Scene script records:

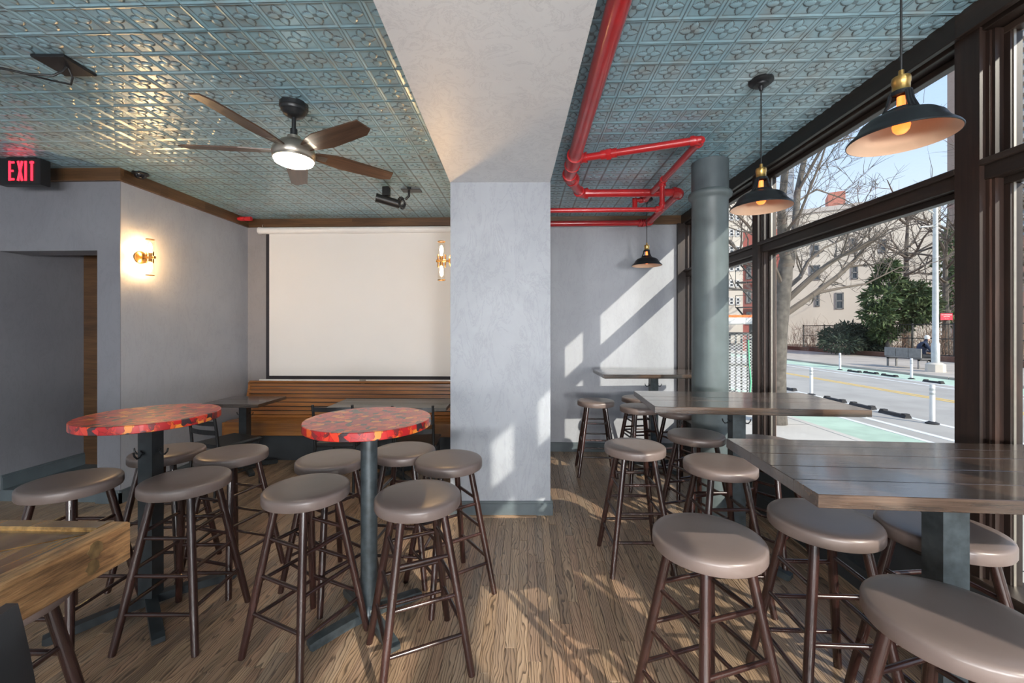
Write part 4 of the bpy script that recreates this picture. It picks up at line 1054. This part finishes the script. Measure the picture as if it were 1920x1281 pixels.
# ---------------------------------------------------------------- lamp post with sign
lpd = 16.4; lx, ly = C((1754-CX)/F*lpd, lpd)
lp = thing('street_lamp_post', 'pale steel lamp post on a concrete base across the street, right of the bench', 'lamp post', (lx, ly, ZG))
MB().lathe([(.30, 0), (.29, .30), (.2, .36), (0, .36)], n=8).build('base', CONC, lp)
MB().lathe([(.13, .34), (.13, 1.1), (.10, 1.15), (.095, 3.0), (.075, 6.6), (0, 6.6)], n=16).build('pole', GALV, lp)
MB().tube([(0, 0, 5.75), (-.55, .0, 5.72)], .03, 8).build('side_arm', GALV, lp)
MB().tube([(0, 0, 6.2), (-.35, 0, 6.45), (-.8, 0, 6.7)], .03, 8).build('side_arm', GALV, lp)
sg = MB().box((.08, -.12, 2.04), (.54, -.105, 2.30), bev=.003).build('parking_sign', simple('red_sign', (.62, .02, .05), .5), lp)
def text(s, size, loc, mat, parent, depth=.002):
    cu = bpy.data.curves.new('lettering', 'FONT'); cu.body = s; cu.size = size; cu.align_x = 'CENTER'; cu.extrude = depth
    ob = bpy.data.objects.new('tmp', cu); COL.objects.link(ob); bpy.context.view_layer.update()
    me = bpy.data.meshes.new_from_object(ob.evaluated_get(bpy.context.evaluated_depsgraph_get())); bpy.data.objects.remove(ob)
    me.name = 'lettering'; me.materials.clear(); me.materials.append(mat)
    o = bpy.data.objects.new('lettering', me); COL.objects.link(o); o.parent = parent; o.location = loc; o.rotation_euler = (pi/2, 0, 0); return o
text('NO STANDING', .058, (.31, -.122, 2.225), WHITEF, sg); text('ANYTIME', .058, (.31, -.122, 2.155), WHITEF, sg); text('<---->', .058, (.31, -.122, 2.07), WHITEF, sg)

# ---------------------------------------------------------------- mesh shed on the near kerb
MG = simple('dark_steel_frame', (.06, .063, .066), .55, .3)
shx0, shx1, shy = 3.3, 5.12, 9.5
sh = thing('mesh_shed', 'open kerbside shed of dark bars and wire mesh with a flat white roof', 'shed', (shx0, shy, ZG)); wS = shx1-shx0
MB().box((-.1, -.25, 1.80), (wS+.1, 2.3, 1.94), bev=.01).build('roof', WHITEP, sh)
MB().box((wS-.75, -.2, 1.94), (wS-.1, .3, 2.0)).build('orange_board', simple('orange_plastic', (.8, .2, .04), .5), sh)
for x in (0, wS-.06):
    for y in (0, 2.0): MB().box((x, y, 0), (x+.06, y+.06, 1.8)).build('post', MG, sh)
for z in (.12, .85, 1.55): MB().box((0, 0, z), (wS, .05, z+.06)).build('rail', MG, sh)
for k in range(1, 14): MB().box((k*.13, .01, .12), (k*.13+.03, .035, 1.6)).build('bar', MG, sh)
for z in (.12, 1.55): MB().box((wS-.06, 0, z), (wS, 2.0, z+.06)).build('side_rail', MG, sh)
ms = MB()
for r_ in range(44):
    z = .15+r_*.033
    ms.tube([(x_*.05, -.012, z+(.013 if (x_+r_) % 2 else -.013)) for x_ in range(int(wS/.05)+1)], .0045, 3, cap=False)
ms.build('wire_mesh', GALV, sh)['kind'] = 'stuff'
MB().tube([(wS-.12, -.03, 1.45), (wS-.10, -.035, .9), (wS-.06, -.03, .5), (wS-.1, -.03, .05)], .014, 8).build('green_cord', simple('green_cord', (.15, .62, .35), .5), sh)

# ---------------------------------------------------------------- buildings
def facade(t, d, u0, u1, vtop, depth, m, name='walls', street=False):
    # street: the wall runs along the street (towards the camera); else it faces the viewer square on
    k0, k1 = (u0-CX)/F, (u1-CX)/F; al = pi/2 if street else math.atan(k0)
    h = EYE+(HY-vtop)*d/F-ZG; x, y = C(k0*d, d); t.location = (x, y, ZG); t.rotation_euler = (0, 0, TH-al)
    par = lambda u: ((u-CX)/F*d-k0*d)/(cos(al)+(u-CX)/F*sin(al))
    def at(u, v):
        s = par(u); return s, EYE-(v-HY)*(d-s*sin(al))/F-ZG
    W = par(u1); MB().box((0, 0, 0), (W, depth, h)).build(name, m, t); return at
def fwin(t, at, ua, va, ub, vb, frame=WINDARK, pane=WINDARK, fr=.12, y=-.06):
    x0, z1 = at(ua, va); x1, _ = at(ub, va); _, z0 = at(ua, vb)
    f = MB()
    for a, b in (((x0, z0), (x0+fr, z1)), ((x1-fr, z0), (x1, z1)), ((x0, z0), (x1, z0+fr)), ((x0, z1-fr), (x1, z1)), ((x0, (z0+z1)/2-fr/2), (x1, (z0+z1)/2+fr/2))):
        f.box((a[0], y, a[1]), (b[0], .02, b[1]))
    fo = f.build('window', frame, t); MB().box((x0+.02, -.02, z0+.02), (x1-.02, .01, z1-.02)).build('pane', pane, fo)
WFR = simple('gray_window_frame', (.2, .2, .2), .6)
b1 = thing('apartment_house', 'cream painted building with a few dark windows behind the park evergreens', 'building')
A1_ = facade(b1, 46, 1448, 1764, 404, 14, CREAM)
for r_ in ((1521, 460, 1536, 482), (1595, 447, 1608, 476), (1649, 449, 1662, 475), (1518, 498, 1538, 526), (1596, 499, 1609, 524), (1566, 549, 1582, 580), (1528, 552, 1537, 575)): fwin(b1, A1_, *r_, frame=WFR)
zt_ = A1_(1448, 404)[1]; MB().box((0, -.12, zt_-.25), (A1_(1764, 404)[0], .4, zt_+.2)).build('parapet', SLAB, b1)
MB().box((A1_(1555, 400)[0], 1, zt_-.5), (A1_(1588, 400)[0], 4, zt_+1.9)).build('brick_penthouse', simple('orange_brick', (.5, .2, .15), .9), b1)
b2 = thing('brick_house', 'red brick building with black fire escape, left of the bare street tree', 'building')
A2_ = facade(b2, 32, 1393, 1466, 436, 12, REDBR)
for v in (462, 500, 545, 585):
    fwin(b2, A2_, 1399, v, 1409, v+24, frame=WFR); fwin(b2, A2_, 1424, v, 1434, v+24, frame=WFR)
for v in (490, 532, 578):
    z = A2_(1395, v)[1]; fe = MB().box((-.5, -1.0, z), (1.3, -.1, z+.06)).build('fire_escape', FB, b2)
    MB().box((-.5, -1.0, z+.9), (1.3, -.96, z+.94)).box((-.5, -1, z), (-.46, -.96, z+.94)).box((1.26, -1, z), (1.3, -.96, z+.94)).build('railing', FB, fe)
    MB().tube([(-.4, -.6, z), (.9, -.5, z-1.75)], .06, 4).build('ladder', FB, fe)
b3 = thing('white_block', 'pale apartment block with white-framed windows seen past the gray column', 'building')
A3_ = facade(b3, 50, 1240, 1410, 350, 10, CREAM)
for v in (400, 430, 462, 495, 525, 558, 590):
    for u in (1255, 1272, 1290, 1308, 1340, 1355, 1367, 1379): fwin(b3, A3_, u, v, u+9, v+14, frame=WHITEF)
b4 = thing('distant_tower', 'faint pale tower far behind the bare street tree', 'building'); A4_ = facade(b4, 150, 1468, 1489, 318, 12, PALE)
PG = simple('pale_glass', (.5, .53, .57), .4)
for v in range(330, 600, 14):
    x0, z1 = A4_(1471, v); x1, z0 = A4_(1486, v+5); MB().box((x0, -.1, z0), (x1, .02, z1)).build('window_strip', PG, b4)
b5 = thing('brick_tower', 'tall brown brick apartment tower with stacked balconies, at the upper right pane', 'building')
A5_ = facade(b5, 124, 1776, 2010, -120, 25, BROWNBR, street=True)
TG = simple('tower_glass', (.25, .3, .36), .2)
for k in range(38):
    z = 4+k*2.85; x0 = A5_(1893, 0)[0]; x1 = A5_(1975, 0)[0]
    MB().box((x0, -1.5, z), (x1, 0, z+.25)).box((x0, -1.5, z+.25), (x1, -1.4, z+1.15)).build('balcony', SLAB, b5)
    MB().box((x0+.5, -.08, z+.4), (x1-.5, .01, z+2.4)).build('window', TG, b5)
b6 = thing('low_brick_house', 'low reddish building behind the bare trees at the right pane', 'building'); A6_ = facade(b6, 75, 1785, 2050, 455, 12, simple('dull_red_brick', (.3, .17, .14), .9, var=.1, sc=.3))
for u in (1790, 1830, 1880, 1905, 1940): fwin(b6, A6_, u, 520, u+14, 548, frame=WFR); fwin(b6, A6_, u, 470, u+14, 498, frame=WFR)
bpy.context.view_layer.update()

* * *

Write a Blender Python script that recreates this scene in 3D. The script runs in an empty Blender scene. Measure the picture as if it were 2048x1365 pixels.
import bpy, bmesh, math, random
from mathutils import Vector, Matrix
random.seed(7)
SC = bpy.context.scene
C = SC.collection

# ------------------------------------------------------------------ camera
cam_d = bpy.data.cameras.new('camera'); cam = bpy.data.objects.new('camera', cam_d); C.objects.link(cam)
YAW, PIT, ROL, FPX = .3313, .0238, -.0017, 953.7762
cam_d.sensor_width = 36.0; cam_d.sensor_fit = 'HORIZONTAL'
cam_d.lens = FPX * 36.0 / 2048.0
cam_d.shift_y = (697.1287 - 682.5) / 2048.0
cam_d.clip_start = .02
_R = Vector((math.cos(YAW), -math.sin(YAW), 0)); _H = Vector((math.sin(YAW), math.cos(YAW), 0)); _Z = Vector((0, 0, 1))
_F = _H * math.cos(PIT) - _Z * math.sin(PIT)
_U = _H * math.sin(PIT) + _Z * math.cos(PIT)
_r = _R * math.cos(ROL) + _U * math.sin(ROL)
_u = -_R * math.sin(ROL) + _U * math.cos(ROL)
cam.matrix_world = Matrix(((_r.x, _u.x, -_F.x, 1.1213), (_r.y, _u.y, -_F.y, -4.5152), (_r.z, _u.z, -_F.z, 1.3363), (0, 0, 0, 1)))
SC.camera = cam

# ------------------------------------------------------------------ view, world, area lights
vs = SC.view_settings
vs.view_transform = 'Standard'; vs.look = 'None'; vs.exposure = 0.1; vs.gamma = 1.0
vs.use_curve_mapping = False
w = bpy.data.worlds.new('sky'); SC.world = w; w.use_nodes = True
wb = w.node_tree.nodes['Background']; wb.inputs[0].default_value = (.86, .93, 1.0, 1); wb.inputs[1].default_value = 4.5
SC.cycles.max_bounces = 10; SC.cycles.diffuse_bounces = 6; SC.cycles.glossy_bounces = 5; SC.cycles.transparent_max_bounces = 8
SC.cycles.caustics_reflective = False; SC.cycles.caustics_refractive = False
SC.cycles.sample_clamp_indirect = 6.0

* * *

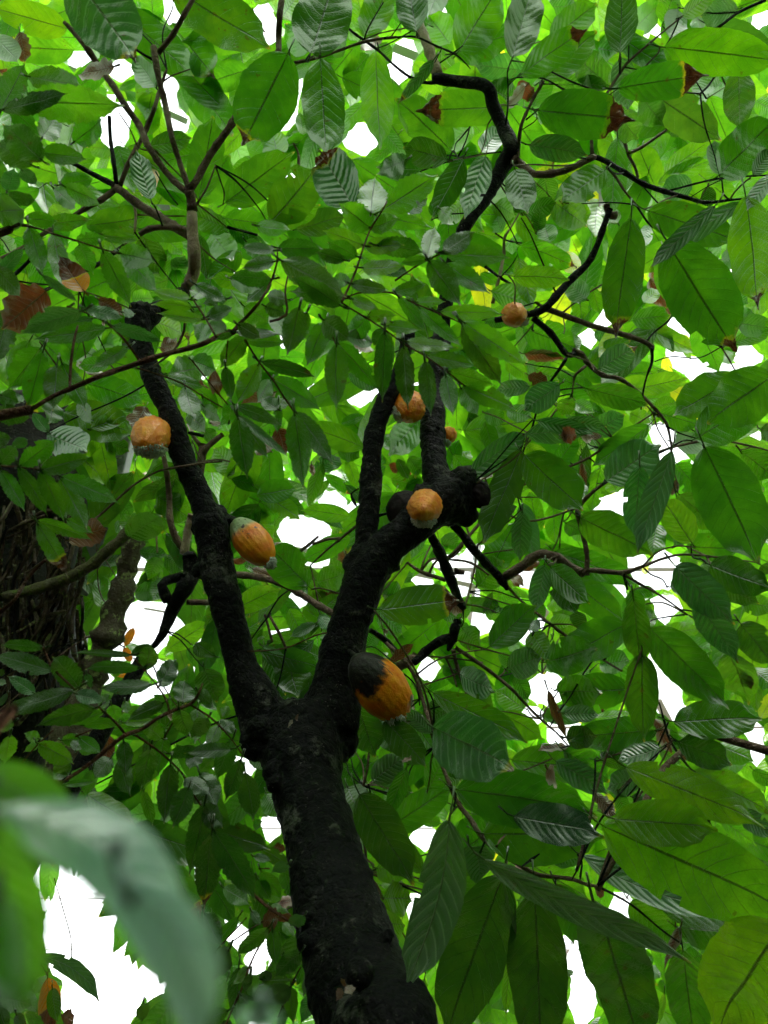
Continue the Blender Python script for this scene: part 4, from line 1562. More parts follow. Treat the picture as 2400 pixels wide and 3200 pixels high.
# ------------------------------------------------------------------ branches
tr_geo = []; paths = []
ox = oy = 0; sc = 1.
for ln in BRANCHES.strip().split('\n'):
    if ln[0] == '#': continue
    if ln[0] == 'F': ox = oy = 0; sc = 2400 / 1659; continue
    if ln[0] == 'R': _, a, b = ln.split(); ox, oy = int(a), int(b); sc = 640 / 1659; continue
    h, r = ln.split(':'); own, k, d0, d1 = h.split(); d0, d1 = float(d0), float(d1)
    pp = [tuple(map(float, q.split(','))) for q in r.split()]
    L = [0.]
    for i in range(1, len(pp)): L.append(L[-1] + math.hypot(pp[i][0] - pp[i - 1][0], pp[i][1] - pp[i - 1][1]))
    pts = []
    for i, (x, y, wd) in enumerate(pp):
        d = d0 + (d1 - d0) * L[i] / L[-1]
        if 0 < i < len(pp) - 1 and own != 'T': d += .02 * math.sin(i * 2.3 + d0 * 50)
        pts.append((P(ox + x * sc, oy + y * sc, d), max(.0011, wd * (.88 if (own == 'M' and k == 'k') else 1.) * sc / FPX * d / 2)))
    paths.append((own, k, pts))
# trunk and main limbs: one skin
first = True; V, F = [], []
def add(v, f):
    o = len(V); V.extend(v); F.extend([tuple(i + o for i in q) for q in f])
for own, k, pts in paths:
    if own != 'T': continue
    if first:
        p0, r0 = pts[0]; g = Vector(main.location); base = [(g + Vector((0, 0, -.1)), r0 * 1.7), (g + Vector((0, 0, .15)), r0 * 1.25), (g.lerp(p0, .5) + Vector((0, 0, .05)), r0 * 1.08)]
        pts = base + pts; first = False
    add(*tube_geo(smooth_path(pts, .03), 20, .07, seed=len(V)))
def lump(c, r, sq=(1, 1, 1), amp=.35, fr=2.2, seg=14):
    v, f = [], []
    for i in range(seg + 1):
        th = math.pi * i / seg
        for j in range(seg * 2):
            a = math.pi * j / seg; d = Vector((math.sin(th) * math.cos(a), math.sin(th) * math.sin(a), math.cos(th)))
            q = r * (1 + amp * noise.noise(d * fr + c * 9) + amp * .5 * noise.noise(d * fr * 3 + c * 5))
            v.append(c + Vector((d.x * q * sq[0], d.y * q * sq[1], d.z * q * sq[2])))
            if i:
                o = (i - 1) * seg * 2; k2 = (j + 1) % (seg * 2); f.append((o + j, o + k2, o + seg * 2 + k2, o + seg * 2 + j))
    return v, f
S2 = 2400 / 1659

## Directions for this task
Provide an exact reproduction of only those lines that start at the line containing "add(*tube_geo(smooth_path(pts, .03), 20, .07, seed=len(V)))" and end at the line containing "S2 = 2400 / 1659", inclusive.

## Answer in full
    add(*tube_geo(smooth_path(pts, .03), 20, .07, seed=len(V)))
def lump(c, r, sq=(1, 1, 1), amp=.35, fr=2.2, seg=14):
    v, f = [], []
    for i in range(seg + 1):
        th = math.pi * i / seg
        for j in range(seg * 2):
            a = math.pi * j / seg; d = Vector((math.sin(th) * math.cos(a), math.sin(th) * math.sin(a), math.cos(th)))
            q = r * (1 + amp * noise.noise(d * fr + c * 9) + amp * .5 * noise.noise(d * fr * 3 + c * 5))
            v.append(c + Vector((d.x * q * sq[0], d.y * q * sq[1], d.z * q * sq[2])))
            if i:
                o = (i - 1) * seg * 2; k2 = (j + 1) % (seg * 2); f.append((o + j, o + k2, o + seg * 2 + k2, o + seg * 2 + j))
    return v, f
S2 = 2400 / 1659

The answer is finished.